§ WHAT IS EXPECTED: Look through the listing below and give the number of lines that hold "scene". Say nothing more.

## Start INPUT ROWS

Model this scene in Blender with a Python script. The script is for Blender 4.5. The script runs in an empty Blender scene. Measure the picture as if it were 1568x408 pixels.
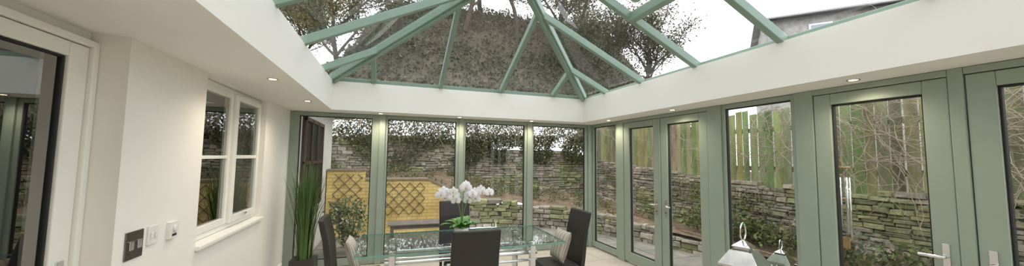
import bpy, math, random
import numpy as np
from mathutils import Vector, Matrix, noise
random.seed(7)
rnd=random.random
def ru(a,b): return a+(b-a)*random.random()
D=bpy.data; SC=bpy.context.scene
# ------------------------------------------------------------------ materials
def nm(name):
    m=D.materials.new(name); m.use_nodes=True
    return m,m.node_tree.nodes,m.node_tree.links,m.node_tree.nodes['Principled BSDF']
def pm(name,c1,c2=None,scale=8,rough=.5,bump=0,metal=0,bscale=None,attr=False,spec=.5,stretch=(1,1,1),trans=0):
    m,N,Lk,b=nm(name)
    b.inputs['Roughness'].default_value=rough; b.inputs['Metallic'].default_value=metal
    b.inputs['Specular IOR Level'].default_value=spec
    tc=N.new('ShaderNodeTexCoord'); mp=N.new('ShaderNodeMapping'); mp.inputs['Scale'].default_value=stretch
    Lk.new(tc.outputs['Object'],mp.inputs['Vector'])
    nz=N.new('ShaderNodeTexNoise'); nz.inputs['Scale'].default_value=scale; nz.inputs['Detail'].default_value=6
    nz.inputs['Roughness'].default_value=.6
    Lk.new(mp.outputs[0],nz.inputs['Vector'])
    rp=N.new('ShaderNodeValToRGB'); rp.color_ramp.elements[0].position=.32; rp.color_ramp.elements[1].position=.68
    c2=c2 or tuple(x*.93 for x in c1)
    rp.color_ramp.elements[0].color=(*c1,1); rp.color_ramp.elements[1].color=(*c2,1)
    Lk.new(nz.outputs['Fac'],rp.inputs[0]); out=rp.outputs[0]
    if attr:
        at=N.new('ShaderNodeAttribute'); at.attribute_name='Col'
        mx=N.new('ShaderNodeMix'); mx.data_type='RGBA'; mx.blend_type='MULTIPLY'; mx.inputs[0].default_value=1
        Lk.new(at.outputs['Color'],mx.inputs[6]); Lk.new(out,mx.inputs[7]); out=mx.outputs[2]
    Lk.new(out,b.inputs['Base Color'])
    if bump:
        n2=N.new('ShaderNodeTexNoise'); n2.inputs['Scale'].default_value=bscale or scale*4; n2.inputs['Detail'].default_value=5
        Lk.new(mp.outputs[0],n2.inputs['Vector'])
        bp=N.new('ShaderNodeBump'); bp.inputs['Strength'].default_value=bump; bp.inputs['Distance'].default_value=.02
        Lk.new(n2.outputs['Fac'],bp.inputs['Height']); Lk.new(bp.outputs[0],b.inputs['Normal'])
    if trans:
        t=N.new('ShaderNodeBsdfTranslucent'); Lk.new(out,t.inputs['Color'])
        mxs=N.new('ShaderNodeMixShader'); mxs.inputs[0].default_value=trans
        Lk.new(b.outputs[0],mxs.inputs[1]); Lk.new(t.outputs[0],mxs.inputs[2])
        Lk.new(mxs.outputs[0],N['Material Output'].inputs['Surface'])
    return m
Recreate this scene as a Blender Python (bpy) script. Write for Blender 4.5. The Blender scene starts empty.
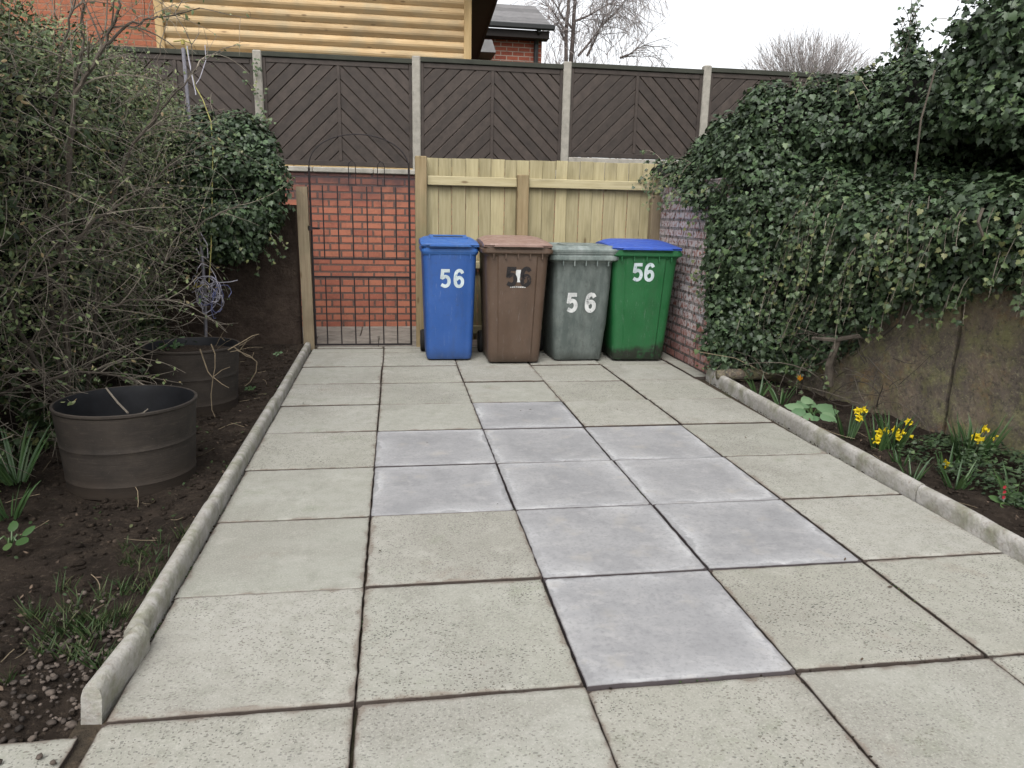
import bpy, math, random
import numpy as np
from mathutils import Vector, Matrix, noise as mnoise
random.seed(7); rng = np.random.default_rng(7)
scene = bpy.context.scene
COL = scene.collection
R = math.radians

# ------------------------------------------------------------------ camera
CAM = np.array([0.11868, -1.71052, 1.24115])
CM = np.array([[0.98825205, -0.15136437, 0.0211356],      # right
               [0.01378457, 0.22600629, 0.97402831],      # up
               [0.15220996, 0.96229413, -0.22543767]])    # forward
FPX = 742.9

def at(x, y, Y):
    """point of the place at depth Y that a survey of the photograph put at pixel x, y"""
    d = CM.T @ np.array([(x-512)/FPX, (384-y)/FPX, 1.0])
    return CAM + d*((Y-CAM[1])/d[1])

def make_camera():
    cd = bpy.data.cameras.new('camera'); cd.sensor_width = 36; cd.lens = FPX/1024*36
    cd.clip_start = 0.05; cd.clip_end = 1000
    o = bpy.data.objects.new('camera', cd); COL.objects.link(o)
    m = Matrix.Identity(4)
    for i in range(3):
        m[i][0] = CM[0][i]; m[i][1] = CM[1][i]; m[i][2] = -CM[2][i]; m[i][3] = CAM[i]
    o.matrix_world = m
    scene.camera = o
make_camera()

# ------------------------------------------------------------------ light
SUN_EL, SUN_ROT = R(52), R(200)
def make_light():
    w = bpy.data.worlds.new('World'); scene.world = w; w.use_nodes = True
    nt = w.node_tree; nt.nodes.clear()
    sky = nt.nodes.new('ShaderNodeTexSky'); sky.sky_type = 'NISHITA'; sky.sun_disc = False
    sky.sun_elevation = SUN_EL; sky.sun_rotation = SUN_ROT
    sky.air_density = 1.0; sky.dust_density = 4.0
    hs = nt.nodes.new('ShaderNodeHueSaturation'); hs.inputs['Saturation'].default_value = 0.13
    bg = nt.nodes.new('ShaderNodeBackground'); bg.inputs[1].default_value = 0.15
    out = nt.nodes.new('ShaderNodeOutputWorld')
    nt.links.new(sky.outputs[0], hs.inputs['Color']); nt.links.new(hs.outputs[0], bg.inputs[0])
    nt.links.new(bg.outputs[0], out.inputs[0])
    l = bpy.data.lights.new('sun', 'SUN'); l.energy = 0.5; l.angle = R(40); l.color = (1, .97, .93)
    o = bpy.data.objects.new('sun', l); COL.objects.link(o)
    # direction towards the sun: rotation measured from +Y, clockwise seen from above
    d = Vector((math.sin(SUN_ROT)*math.cos(SUN_EL), math.cos(SUN_ROT)*math.cos(SUN_EL), math.sin(SUN_EL)))
    o.rotation_euler = d.to_track_quat('Z', 'Y').to_euler()
    o.location = (0, -3, 8)
make_light()
scene.render.engine = 'CYCLES'
scene.cycles.use_denoising = True
scene.cycles.max_bounces = 6
vs = scene.view_settings
vs.view_transform = 'Standard'; vs.look = 'None'; vs.exposure = 1.13; vs.gamma = 1
vs.use_curve_mapping = False

# ------------------------------------------------------------------ materials
class NT:
    k = .74
    def __init__(s, name, rough=.8, spec=.3):
        s.m = bpy.data.materials.new(name); s.m.use_nodes = True
        s.t = s.m.node_tree; s.n = s.t.nodes
        s.b = s.n['Principled BSDF']; s.b.inputs['Roughness'].default_value = rough
        s.b.inputs['Specular IOR Level'].default_value = spec
        s.tc = s.n.new('ShaderNodeTexCoord')
    def link(s, a, b): s.t.links.new(a, b)
    def val(s, inp, v):
        if hasattr(v, 'links') or hasattr(v, 'is_linked'): s.link(v, inp)
        elif isinstance(v, (tuple, list)) and len(v) == 3 and inp.type == 'RGBA': inp.default_value = (*v, 1)
        else: inp.default_value = v
    @property
    def obj(s): return s.tc.outputs['Object']
    def mapped(s, vec, scale=(1, 1, 1), loc=(0, 0, 0), rot=(0, 0, 0)):
        k = s.n.new('ShaderNodeMapping'); s.link(vec, k.inputs[0])
        k.inputs['Scale'].default_value = scale; k.inputs['Location'].default_value = loc
        k.inputs['Rotation'].default_value = rot
        return k.outputs[0]
    def noise(s, scale, detail=3, vec=None, rough=.55, col=False, dist=0):
        k = s.n.new('ShaderNodeTexNoise'); s.link(vec or s.obj, k.inputs['Vector'])
        k.inputs['Scale'].default_value = scale; k.inputs['Detail'].default_value = detail
        k.inputs['Roughness'].default_value = rough; k.inputs['Distortion'].default_value = dist
        return k.outputs['Color' if col else 'Fac']
    def voro(s, scale, vec=None, feat='F1', out='Distance', rnd=1):
        k = s.n.new('ShaderNodeTexVoronoi'); s.link(vec or s.obj, k.inputs['Vector']); k.feature = feat
        k.inputs['Scale'].default_value = scale; k.inputs['Randomness'].default_value = rnd
        return k.outputs[out]
    def ramp(s, fac, stops, interp='LINEAR'):
        k = s.n.new('ShaderNodeValToRGB'); s.link(fac, k.inputs[0]); e = k.color_ramp.elements
        k.color_ramp.interpolation = interp
        while len(e) < len(stops): e.new(.5)
        for i, (p, c) in enumerate(stops):
            e[i].position = p
            e[i].color = (c, c, c, 1) if isinstance(c, (int, float)) else (*c, 1)
        return k.outputs[0]
    def mix(s, a, b, fac, mode='MIX'):
        k = s.n.new('ShaderNodeMix'); k.data_type = 'RGBA'; k.blend_type = mode
        s.val(k.inputs[0], fac); s.val(k.inputs[6], a); s.val(k.inputs[7], b)
        return k.outputs[2]
    def math(s, op, a, b=0.0, c=None):
        k = s.n.new('ShaderNodeMath'); k.operation = op
        s.val(k.inputs[0], a); s.val(k.inputs[1], b)
        if c is not None: s.val(k.inputs[2], c)
        return k.outputs[0]
    def sep(s, vec):
        k = s.n.new('ShaderNodeSeparateXYZ'); s.link(vec, k.inputs[0]); return k.outputs
    def comb(s, x, y, z):
        k = s.n.new('ShaderNodeCombineXYZ')
        for i, v in enumerate((x, y, z)): s.val(k.inputs[i], v)
        return k.outputs[0]
    def island(s): return s.n.new('ShaderNodeNewGeometry').outputs['Random Per Island']
    def normal(s): return s.n.new('ShaderNodeNewGeometry').outputs['Normal']
    def rnd(s): return s.n.new('ShaderNodeObjectInfo').outputs['Random']
    def color(s, c, k=None):
        k = s.k if k is None else k
        h = s.n.new('ShaderNodeHueSaturation'); s.val(h.inputs['Color'], c); h.inputs['Value'].default_value = k
        s.link(h.outputs[0], s.b.inputs['Base Color']); return s
    def rough(s, c): s.val(s.b.inputs['Roughness'], c); return s
    def bump(s, h, strength=.4, dist=.01):
        k = s.n.new('ShaderNodeBump'); k.inputs['Strength'].default_value = strength
        k.inputs['Distance'].default_value = dist
        s.link(h, k.inputs['Height']); s.link(k.outputs[0], s.b.inputs['Normal']); return s

def hsv_jit(n, col, amt_v=.25):
    """vary brightness per island"""
    k = n.n.new('ShaderNodeHueSaturation'); n.val(k.inputs['Color'], col)
    v = n.math('MULTIPLY_ADD', n.island(), amt_v*2, 1-amt_v); n.link(v, k.inputs['Value'])
    return k.outputs[0]

M = {}
def slab_beige():
    n = NT('washed_concrete', .9, .2)
    shift = n.comb(n.math('MULTIPLY', n.rnd(), 37.0), n.math('MULTIPLY', n.rnd(), 91.0), 0.0)
    va = n.n.new('ShaderNodeVectorMath'); n.link(n.obj, va.inputs[0]); n.link(shift, va.inputs[1]); v = va.outputs[0]
    big = n.noise(2.2, 4, v); mid = n.noise(14, 5, v, .7); fine = n.noise(160, 3, v, .7)
    c = n.ramp(big, [(.25, (.335, .325, .265)), (.5, (.41, .40, .345)), (.75, (.455, .435, .395))])
    c = n.mix(c, n.ramp(n.rnd(), [(0, (.37, .36, .31)), (.3, (.47, .455, .42)), (.6, (.40, .40, .36)), (1, (.44, .425, .375))]), .6)
    c = n.mix(c, (.27, .27, .225), n.ramp(mid, [(.46, 0), (.72, .55)]))
    c = n.mix(c, (.30, .285, .25), n.ramp(n.noise(1.3, 5, v, .6, dist=.6), [(.5, 0), (.62, .5)]))
    c = n.mix(c, (.60, .585, .53), n.ramp(n.noise(5.5, 6, v, .72), [(.55, 0), (.72, .45)]))
    c = n.mix(c, (.27, .20, .155), n.ramp(n.noise(2.7, 5, n.mapped(v, loc=(3, 8, 0)), .7), [(.60, 0), (.74, .5)]))
    c = n.mix(c, (.20, .23, .14), n.ramp(n.noise(3.7, 6, n.mapped(v, loc=(7, 1, 0)), .7), [(.58, 0), (.74, .45)]))
    c = n.mix(c, n.mix(c, (.62, .60, .54), .7), n.ramp(fine, [(.5, 0), (.66, .6)]))
    # exposed aggregate: elongated dark chips of several sizes
    vc = n.noise(9, 2, v, col=True)
    vw = n.mix(v, vc, .035)
    d1 = n.voro(66, n.mapped(vw, (1, 1.7, 1), rot=(0, 0, .5)))
    keep1 = n.voro(66, n.mapped(vw, (1, 1.7, 1), rot=(0, 0, .5)), out='Color')
    k1 = n.math('MULTIPLY', n.ramp(d1, [(.25, 1), (.33, 0)]), n.ramp(n.sep(keep1)[0], [(.46, 0), (.5, 1)]))
    d2 = n.voro(115, n.mapped(vw, (1.5, 1, 1), rot=(0, 0, -.4)))
    keep2 = n.voro(115, n.mapped(vw, (1.5, 1, 1), rot=(0, 0, -.4)), out='Color')
    k2 = n.math('MULTIPLY', n.ramp(d2, [(.27, 1), (.37, 0)]), n.ramp(n.sep(keep2)[1], [(.6, 0), (.66, 1)]))
    patch = n.math('MULTIPLY', n.ramp(n.noise(3.1, 3, v), [(.3, .2), (.6, 1)]), n.ramp(n.rnd(), [(0, 1), (.45, .55), (.6, .15), (.75, 1), (1, .8)]))
    chips = n.math('MULTIPLY', n.math('MAXIMUM', k1, k2), patch)
    chipc = n.ramp(n.sep(keep1)[2], [(0, (.07, .07, .068)), (.5, (.16, .15, .13)), (1, (.12, .095, .075))])
    c = n.mix(c, chipc, n.math('MULTIPLY', chips, .95))
    # dirt along the slab's rim (mesh attribute: distance to the rim)
    at_ = n.n.new('ShaderNodeAttribute'); at_.attribute_name = 'rim'
    edge = n.math('ADD', at_.outputs['Fac'], n.math('MULTIPLY', n.math('SUBTRACT', n.noise(11, 4, v), .5), .09))
    c = n.mix((.20, .145, .115), c, n.ramp(edge, [(.0, .45), (.008, .85), (.022, 1)]))
    c = n.mix((.055, .038, .032), c, n.ramp(at_.outputs['Fac'], [(.0, .12), (.0045, 1)]))
    c = n.mix(c, (.992, 1.0, .985), 1.0, 'MULTIPLY')
    n.color(c, .635); n.bump(n.math('SUBTRACT', fine, n.math('MULTIPLY', chips, 1.2)), .35, .004)
    return n.m
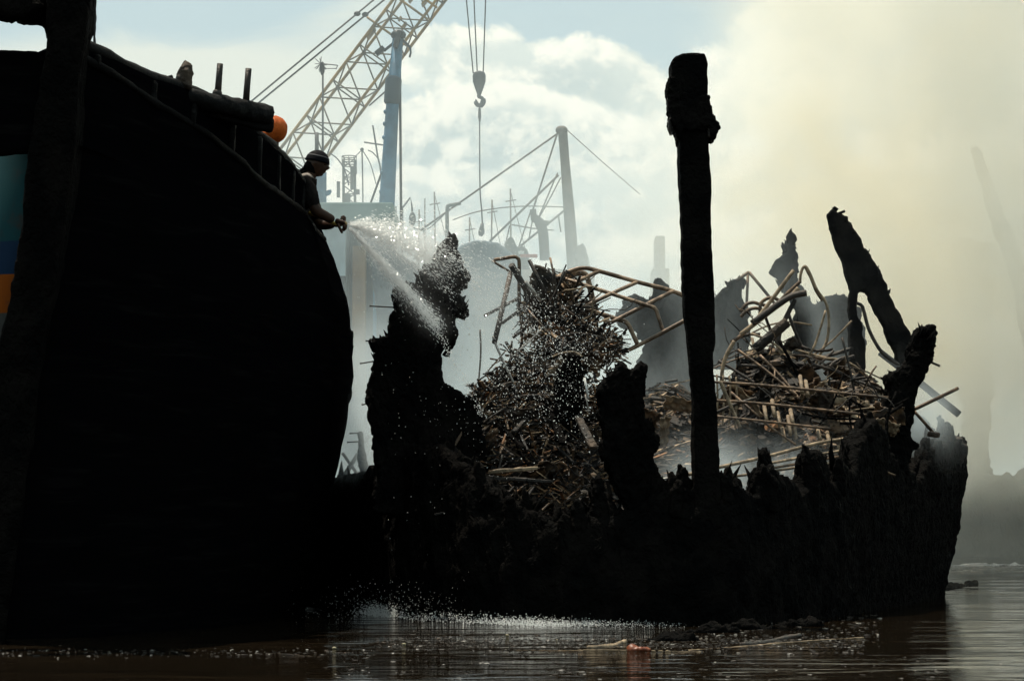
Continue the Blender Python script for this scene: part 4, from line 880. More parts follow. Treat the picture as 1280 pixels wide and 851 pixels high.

## End INPUT ROWS

§ PROBLEM SOLUTION: 12